** begin Data shown **

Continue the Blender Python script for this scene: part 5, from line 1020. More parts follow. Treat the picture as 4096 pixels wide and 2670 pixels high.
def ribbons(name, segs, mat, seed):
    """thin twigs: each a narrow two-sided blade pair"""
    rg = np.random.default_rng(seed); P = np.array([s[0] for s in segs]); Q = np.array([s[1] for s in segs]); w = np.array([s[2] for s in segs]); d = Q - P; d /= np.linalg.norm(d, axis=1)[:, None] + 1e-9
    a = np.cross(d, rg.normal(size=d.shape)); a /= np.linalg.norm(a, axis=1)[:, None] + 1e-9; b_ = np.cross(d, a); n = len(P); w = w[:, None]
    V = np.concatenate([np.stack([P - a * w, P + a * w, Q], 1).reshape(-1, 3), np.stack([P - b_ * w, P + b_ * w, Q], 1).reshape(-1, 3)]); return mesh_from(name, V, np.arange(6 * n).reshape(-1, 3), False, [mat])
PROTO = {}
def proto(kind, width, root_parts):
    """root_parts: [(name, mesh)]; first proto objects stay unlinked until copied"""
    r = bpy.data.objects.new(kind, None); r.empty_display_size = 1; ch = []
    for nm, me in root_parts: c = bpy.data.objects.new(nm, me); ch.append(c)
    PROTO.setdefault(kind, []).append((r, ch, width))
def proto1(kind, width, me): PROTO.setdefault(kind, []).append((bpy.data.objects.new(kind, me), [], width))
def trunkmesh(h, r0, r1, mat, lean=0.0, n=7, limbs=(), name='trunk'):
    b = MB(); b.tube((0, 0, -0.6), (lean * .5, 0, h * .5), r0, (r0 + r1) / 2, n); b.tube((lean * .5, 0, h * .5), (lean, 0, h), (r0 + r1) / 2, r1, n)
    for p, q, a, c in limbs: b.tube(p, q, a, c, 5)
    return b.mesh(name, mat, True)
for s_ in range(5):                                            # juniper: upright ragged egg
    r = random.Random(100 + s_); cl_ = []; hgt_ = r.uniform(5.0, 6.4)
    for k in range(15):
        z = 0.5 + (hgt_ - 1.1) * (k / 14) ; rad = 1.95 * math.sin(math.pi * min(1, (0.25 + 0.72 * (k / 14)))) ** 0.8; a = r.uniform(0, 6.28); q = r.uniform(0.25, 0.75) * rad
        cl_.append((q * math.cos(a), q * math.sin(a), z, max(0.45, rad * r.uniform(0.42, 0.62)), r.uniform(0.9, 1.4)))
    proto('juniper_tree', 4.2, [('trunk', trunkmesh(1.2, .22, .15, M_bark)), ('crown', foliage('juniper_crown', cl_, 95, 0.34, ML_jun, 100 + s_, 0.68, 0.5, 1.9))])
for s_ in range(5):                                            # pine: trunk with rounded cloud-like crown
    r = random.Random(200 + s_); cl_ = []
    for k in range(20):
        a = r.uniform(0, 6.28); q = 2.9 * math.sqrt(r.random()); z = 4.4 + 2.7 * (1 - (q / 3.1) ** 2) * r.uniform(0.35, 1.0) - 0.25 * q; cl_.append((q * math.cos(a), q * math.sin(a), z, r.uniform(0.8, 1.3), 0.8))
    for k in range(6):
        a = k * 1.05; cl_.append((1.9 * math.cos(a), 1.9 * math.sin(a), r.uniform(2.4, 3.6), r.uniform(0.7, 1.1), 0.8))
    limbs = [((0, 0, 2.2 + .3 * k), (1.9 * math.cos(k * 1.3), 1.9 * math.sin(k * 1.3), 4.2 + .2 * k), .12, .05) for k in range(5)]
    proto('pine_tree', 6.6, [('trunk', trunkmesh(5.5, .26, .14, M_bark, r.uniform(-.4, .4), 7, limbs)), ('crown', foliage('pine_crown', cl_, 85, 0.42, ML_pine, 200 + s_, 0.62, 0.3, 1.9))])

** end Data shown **

Exercise: Reproduce the listing above word for word.

Completed exercise:
Continue the Blender Python script for this scene: part 5, from line 1020. More parts follow. Treat the picture as 4096 pixels wide and 2670 pixels high.
def ribbons(name, segs, mat, seed):
    """thin twigs: each a narrow two-sided blade pair"""
    rg = np.random.default_rng(seed); P = np.array([s[0] for s in segs]); Q = np.array([s[1] for s in segs]); w = np.array([s[2] for s in segs]); d = Q - P; d /= np.linalg.norm(d, axis=1)[:, None] + 1e-9
    a = np.cross(d, rg.normal(size=d.shape)); a /= np.linalg.norm(a, axis=1)[:, None] + 1e-9; b_ = np.cross(d, a); n = len(P); w = w[:, None]
    V = np.concatenate([np.stack([P - a * w, P + a * w, Q], 1).reshape(-1, 3), np.stack([P - b_ * w, P + b_ * w, Q], 1).reshape(-1, 3)]); return mesh_from(name, V, np.arange(6 * n).reshape(-1, 3), False, [mat])
PROTO = {}
def proto(kind, width, root_parts):
    """root_parts: [(name, mesh)]; first proto objects stay unlinked until copied"""
    r = bpy.data.objects.new(kind, None); r.empty_display_size = 1; ch = []
    for nm, me in root_parts: c = bpy.data.objects.new(nm, me); ch.append(c)
    PROTO.setdefault(kind, []).append((r, ch, width))
def proto1(kind, width, me): PROTO.setdefault(kind, []).append((bpy.data.objects.new(kind, me), [], width))
def trunkmesh(h, r0, r1, mat, lean=0.0, n=7, limbs=(), name='trunk'):
    b = MB(); b.tube((0, 0, -0.6), (lean * .5, 0, h * .5), r0, (r0 + r1) / 2, n); b.tube((lean * .5, 0, h * .5), (lean, 0, h), (r0 + r1) / 2, r1, n)
    for p, q, a, c in limbs: b.tube(p, q, a, c, 5)
    return b.mesh(name, mat, True)
for s_ in range(5):                                            # juniper: upright ragged egg
    r = random.Random(100 + s_); cl_ = []; hgt_ = r.uniform(5.0, 6.4)
    for k in range(15):
        z = 0.5 + (hgt_ - 1.1) * (k / 14) ; rad = 1.95 * math.sin(math.pi * min(1, (0.25 + 0.72 * (k / 14)))) ** 0.8; a = r.uniform(0, 6.28); q = r.uniform(0.25, 0.75) * rad
        cl_.append((q * math.cos(a), q * math.sin(a), z, max(0.45, rad * r.uniform(0.42, 0.62)), r.uniform(0.9, 1.4)))
    proto('juniper_tree', 4.2, [('trunk', trunkmesh(1.2, .22, .15, M_bark)), ('crown', foliage('juniper_crown', cl_, 95, 0.34, ML_jun, 100 + s_, 0.68, 0.5, 1.9))])
for s_ in range(5):                                            # pine: trunk with rounded cloud-like crown
    r = random.Random(200 + s_); cl_ = []
    for k in range(20):
        a = r.uniform(0, 6.28); q = 2.9 * math.sqrt(r.random()); z = 4.4 + 2.7 * (1 - (q / 3.1) ** 2) * r.uniform(0.35, 1.0) - 0.25 * q; cl_.append((q * math.cos(a), q * math.sin(a), z, r.uniform(0.8, 1.3), 0.8))
    for k in range(6):
        a = k * 1.05; cl_.append((1.9 * math.cos(a), 1.9 * math.sin(a), r.uniform(2.4, 3.6), r.uniform(0.7, 1.1), 0.8))
    limbs = [((0, 0, 2.2 + .3 * k), (1.9 * math.cos(k * 1.3), 1.9 * math.sin(k * 1.3), 4.2 + .2 * k), .12, .05) for k in range(5)]
    proto('pine_tree', 6.6, [('trunk', trunkmesh(5.5, .26, .14, M_bark, r.uniform(-.4, .4), 7, limbs)), ('crown', foliage('pine_crown', cl_, 85, 0.42, ML_pine, 200 + s_, 0.62, 0.3, 1.9))])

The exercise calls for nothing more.